In Future Attempts to Hearsplain, a cartoonish hand is sketched in the center of the paper, held in a closed fist with the pointer finger up. A single line bounces from one side of the drawing to the other, dipping into a downward point that touches the finger’s top. Offset to the right, above the drawing of the line and the finger, the words “FUTURE ATTEMPTS TO HEARSPLAIN” are written in all caps in the same thick charcoal. The words extend farther toward the right edge of the paper than the line does. There are smudges and smears near where the arching line starts on the left side of the page. These are unintentional marks that occur while the artist is drawing. The finger, coupled with the word “Hearsplain” in the title of the work, implies a hearing person interjecting or offering unwelcome communication. 
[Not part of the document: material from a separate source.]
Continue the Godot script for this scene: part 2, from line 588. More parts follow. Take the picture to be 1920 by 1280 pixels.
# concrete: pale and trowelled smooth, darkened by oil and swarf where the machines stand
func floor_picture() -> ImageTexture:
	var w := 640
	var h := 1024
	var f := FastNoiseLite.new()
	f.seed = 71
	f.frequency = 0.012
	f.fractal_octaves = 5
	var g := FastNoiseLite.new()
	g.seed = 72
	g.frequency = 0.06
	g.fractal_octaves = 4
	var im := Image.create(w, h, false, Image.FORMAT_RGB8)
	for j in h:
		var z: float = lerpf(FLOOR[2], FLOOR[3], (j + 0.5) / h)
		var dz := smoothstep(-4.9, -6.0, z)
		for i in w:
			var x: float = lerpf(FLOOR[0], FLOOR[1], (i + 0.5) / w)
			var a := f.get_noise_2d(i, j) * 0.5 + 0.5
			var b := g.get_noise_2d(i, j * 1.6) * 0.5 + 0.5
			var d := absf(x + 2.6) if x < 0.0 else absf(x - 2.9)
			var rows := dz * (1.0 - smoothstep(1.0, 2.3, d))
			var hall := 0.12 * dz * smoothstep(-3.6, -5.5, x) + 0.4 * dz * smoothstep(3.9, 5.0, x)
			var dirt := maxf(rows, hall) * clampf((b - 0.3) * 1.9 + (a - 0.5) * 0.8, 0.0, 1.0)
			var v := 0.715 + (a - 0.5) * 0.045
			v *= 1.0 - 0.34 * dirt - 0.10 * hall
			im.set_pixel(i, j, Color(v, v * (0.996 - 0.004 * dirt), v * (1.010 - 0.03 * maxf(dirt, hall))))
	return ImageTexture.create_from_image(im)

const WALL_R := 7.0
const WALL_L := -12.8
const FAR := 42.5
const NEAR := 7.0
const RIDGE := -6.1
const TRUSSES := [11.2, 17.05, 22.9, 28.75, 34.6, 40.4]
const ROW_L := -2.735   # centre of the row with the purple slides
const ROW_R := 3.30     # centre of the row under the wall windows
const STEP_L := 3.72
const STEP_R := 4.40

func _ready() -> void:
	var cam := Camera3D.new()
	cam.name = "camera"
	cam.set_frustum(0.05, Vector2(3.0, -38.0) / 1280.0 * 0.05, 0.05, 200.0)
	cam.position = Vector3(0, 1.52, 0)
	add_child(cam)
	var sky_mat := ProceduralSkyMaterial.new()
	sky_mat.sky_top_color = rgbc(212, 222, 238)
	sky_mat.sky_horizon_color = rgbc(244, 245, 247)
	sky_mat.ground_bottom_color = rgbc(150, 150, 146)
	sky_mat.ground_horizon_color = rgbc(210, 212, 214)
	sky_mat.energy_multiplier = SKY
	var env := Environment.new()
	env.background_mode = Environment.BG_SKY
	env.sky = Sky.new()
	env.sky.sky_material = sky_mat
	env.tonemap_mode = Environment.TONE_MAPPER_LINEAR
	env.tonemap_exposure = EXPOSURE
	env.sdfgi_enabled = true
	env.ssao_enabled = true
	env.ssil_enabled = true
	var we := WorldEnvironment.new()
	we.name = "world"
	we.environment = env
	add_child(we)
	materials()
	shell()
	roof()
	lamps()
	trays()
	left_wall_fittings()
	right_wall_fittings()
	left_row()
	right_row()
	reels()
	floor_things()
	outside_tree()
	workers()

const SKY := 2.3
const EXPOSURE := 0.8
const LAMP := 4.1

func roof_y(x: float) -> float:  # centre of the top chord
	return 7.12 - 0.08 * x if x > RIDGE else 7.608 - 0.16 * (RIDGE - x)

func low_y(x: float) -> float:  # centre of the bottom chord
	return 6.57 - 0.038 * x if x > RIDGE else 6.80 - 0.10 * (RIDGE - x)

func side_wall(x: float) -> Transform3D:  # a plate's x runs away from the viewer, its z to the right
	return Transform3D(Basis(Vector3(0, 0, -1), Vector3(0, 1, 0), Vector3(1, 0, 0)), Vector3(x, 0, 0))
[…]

In another drawing in the group, titled Too Much Future, the same bouncing double arch is rendered in thick black chunky lines, taking up almost half the composition. The top of the left arc begins three quarters up the left side of the page, curving toward the center where the line launches back up and roundly arches toward the bottom right corner, ending nearly halfway up the right side of the page. The negative space in this drawing is far from bright and pristine; rather, it is smudged to a nearly uniform dingy gray due to the amount of charcoal medium in the arches. “TOO MUCH FUTURE” is handwritten in all-caps in the center of the page, above the sharp meeting point of the two thick lines. The phrase has been written in a somewhat small size, which makes it almost demure in contrast to the overwhelming size and saturation of the arches below it. These size differentials coupled with the existential weight of the phrase “too much future” result in an almost comical tension within this drawing. The chunkiness of the otherwise-thin line describing the sign for “future” here illustrates the concept of “too much” in the drawing’s title. An iteration of this work was on view as a Whitney billboard project in 2018.